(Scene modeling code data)
++++++++++++++++++++
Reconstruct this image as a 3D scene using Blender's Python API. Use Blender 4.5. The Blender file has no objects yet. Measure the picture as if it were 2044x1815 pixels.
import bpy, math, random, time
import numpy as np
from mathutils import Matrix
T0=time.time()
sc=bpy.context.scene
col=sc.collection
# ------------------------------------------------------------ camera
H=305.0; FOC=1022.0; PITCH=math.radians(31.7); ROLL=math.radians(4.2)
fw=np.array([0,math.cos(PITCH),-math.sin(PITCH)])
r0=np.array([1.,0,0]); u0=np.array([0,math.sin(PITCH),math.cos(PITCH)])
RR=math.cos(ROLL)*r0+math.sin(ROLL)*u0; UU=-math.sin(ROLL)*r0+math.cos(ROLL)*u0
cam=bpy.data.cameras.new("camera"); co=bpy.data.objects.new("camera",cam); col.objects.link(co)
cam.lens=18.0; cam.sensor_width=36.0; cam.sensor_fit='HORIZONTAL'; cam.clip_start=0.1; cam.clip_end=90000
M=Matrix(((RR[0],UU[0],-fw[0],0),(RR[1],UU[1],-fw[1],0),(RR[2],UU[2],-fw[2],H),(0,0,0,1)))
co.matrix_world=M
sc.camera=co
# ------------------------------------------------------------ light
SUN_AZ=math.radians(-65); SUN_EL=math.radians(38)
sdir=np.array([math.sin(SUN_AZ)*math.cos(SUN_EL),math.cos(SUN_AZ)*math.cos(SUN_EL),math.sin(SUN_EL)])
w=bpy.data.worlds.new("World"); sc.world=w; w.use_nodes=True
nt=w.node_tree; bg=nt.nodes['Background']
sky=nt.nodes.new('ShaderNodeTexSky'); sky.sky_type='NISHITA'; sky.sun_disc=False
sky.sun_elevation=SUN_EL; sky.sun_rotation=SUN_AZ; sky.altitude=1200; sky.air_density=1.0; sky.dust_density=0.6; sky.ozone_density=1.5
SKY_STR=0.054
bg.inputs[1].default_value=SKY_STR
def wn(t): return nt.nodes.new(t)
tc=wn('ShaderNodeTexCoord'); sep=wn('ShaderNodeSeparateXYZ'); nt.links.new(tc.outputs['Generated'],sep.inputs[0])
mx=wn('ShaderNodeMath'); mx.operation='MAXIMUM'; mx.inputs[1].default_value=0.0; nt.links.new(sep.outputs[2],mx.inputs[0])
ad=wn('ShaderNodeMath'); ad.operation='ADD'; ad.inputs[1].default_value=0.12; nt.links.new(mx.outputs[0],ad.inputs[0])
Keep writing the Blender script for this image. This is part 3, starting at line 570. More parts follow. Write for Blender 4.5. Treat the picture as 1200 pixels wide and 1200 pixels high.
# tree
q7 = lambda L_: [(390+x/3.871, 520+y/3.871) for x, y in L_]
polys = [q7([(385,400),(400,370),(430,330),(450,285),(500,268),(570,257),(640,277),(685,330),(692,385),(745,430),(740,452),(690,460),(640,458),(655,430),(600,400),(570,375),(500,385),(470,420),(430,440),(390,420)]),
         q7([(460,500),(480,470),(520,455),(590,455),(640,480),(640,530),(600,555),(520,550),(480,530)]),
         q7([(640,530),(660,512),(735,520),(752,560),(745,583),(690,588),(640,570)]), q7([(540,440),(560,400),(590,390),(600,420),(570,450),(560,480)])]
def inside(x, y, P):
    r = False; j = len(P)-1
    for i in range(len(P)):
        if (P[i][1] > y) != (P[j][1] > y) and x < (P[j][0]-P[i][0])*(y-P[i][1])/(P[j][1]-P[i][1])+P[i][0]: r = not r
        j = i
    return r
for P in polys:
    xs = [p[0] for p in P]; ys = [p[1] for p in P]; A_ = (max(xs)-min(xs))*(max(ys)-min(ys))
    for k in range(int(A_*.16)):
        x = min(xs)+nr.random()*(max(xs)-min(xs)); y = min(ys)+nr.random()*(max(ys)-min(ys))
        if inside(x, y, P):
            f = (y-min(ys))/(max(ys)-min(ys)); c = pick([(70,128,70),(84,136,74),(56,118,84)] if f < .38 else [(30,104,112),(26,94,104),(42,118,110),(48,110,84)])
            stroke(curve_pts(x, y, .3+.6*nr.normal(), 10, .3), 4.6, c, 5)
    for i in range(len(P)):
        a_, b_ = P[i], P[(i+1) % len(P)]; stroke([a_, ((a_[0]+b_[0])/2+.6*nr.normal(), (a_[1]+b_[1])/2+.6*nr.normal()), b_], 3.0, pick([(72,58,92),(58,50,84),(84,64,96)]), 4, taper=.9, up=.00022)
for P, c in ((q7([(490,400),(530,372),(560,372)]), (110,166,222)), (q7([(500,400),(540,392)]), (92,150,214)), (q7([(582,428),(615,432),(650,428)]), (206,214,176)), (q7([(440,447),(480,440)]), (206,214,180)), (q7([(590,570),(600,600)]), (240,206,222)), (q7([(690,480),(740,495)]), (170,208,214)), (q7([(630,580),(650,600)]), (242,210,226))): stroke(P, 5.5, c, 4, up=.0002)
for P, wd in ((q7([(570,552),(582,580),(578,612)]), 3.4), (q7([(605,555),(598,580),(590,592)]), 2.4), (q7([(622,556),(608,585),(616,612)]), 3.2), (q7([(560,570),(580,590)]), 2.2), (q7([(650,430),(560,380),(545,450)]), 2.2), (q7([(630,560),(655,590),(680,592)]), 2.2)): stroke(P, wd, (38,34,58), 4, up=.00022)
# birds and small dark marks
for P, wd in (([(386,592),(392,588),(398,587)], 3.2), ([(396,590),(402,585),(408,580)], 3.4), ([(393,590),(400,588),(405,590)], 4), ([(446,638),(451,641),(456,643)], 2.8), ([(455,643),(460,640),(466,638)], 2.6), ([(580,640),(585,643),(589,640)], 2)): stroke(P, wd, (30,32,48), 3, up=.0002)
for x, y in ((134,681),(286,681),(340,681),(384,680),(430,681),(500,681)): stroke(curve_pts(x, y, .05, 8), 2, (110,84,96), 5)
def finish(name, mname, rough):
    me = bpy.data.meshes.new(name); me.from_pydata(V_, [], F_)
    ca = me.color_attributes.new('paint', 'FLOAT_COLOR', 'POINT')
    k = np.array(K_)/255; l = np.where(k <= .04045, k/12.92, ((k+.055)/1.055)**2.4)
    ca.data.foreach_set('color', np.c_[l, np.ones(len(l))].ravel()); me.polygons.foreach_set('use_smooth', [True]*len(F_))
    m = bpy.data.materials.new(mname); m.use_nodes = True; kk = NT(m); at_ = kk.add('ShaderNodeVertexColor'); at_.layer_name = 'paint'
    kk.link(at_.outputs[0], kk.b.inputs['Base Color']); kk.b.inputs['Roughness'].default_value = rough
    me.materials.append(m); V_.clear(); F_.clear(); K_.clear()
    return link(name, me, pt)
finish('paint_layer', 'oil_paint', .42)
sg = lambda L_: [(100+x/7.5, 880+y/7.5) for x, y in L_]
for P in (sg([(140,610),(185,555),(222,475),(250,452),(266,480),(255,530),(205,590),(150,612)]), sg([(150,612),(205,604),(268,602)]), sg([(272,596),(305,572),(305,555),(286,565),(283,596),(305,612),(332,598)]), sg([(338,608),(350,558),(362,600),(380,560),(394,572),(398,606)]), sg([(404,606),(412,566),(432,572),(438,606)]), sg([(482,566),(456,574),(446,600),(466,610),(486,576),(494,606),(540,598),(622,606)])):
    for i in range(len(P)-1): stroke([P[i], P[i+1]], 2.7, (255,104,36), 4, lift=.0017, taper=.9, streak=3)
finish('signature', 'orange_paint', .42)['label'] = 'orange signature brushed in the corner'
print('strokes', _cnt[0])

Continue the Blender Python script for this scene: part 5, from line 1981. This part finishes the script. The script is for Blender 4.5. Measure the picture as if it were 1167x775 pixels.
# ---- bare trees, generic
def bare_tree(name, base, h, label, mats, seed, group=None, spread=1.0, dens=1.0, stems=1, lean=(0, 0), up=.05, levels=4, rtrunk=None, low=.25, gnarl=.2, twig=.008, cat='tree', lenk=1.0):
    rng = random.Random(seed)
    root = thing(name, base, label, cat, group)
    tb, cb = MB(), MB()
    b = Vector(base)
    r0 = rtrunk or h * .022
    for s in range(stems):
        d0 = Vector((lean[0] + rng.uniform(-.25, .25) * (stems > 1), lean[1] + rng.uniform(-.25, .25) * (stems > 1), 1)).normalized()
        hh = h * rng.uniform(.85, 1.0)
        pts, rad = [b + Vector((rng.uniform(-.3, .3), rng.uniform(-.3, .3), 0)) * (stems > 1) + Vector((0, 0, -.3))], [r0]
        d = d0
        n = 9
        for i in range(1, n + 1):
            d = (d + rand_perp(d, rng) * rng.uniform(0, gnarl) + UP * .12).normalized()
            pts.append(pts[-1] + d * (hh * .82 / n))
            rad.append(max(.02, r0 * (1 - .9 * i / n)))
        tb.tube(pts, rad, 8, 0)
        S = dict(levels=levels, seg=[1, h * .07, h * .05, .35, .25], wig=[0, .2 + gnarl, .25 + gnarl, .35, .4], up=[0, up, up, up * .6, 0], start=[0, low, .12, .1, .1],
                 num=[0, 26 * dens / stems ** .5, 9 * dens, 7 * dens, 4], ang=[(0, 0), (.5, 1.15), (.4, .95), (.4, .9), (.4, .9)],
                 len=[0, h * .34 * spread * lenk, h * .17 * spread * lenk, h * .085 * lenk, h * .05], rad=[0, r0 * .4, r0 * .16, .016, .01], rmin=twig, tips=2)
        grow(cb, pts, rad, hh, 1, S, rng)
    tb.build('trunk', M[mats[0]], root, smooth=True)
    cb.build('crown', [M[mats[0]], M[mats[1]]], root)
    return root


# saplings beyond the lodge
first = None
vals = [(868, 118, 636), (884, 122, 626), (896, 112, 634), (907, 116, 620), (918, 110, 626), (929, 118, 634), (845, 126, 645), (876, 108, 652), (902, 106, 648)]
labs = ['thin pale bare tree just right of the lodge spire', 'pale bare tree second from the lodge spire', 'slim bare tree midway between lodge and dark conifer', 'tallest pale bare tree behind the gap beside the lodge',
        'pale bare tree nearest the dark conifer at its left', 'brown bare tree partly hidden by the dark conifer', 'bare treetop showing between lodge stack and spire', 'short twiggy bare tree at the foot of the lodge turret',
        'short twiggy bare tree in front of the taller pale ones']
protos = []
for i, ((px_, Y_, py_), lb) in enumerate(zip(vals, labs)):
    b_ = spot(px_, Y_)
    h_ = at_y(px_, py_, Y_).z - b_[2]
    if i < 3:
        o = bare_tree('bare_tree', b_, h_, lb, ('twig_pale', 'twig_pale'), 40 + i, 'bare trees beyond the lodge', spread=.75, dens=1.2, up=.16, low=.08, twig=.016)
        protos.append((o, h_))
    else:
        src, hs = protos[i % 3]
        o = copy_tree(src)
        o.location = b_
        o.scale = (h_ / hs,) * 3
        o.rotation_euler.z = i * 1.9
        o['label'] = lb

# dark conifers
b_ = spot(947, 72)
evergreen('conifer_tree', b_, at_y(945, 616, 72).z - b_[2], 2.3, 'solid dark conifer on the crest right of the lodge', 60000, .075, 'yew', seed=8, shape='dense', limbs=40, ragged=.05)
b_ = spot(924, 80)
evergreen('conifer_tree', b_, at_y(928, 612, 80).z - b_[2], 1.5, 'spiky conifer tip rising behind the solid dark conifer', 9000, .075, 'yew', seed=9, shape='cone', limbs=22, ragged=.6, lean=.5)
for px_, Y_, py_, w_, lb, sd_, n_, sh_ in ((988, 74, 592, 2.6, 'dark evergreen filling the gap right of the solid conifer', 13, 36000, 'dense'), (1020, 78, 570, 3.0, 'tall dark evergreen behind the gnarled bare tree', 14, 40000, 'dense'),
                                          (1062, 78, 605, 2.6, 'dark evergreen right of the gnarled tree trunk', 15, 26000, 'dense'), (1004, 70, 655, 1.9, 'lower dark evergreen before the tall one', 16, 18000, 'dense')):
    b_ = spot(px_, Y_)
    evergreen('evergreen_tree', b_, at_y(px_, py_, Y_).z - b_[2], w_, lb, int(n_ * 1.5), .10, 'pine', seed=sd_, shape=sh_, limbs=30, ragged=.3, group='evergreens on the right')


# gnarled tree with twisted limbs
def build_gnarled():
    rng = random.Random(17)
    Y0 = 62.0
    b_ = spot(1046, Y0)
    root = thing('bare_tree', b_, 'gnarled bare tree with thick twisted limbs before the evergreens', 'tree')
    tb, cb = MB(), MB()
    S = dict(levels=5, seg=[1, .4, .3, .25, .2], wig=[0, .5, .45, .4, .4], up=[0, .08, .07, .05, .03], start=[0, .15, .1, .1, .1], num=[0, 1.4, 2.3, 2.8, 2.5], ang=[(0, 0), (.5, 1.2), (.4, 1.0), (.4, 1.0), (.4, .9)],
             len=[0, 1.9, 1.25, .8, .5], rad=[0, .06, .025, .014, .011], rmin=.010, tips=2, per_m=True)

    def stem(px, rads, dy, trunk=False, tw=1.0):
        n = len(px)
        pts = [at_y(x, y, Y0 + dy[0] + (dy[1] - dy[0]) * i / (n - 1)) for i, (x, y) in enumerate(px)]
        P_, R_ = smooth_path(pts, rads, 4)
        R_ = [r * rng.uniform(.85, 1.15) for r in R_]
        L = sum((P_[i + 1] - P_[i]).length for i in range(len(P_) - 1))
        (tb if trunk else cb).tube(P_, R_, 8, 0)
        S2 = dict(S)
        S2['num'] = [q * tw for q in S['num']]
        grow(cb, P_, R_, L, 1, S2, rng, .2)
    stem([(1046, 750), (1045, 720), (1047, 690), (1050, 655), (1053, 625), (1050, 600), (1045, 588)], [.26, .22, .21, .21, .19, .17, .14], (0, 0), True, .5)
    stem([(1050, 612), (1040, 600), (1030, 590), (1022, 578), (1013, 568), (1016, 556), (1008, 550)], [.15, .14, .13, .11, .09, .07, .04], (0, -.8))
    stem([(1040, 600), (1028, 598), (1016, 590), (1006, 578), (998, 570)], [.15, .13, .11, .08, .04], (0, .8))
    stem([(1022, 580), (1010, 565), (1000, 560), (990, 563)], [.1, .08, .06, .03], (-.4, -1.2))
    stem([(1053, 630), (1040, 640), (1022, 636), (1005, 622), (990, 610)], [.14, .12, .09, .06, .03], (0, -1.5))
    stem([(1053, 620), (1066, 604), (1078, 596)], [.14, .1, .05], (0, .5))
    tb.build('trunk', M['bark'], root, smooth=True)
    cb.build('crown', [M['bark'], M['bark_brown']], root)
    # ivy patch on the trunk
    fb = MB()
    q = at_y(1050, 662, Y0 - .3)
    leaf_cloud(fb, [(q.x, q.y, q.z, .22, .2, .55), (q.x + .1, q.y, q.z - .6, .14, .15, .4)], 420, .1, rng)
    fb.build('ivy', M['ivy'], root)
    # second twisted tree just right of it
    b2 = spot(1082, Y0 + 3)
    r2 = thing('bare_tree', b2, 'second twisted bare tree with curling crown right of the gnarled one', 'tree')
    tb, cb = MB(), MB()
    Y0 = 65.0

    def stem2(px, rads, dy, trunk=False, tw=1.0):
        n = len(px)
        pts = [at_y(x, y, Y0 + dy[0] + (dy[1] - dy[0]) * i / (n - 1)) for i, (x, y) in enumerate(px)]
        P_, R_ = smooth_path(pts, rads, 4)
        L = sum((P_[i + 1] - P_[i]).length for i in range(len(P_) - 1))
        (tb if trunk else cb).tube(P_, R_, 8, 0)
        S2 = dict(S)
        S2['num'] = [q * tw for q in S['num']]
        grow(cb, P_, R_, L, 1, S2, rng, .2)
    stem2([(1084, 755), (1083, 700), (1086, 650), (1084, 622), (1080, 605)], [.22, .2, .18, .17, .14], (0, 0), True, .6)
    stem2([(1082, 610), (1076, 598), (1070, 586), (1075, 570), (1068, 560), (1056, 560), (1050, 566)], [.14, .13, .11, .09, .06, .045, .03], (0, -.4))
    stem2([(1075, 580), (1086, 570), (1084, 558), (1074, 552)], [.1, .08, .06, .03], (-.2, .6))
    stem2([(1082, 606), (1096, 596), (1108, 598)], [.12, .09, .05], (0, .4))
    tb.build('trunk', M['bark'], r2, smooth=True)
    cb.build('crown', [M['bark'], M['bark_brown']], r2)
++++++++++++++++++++
» Exercise aim:
Each line above that holds the string "were" should be copied and shown.

» Output of the exercise:
Reconstruct this image as a 3D scene using Blender's Python API. Use Blender 4.5. The Blender file has no objects yet. Measure the picture as if it were 2044x1815 pixels.
Continue the Blender Python script for this scene: part 5, from line 1981. This part finishes the script. The script is for Blender 4.5. Measure the picture as if it were 1167x775 pixels.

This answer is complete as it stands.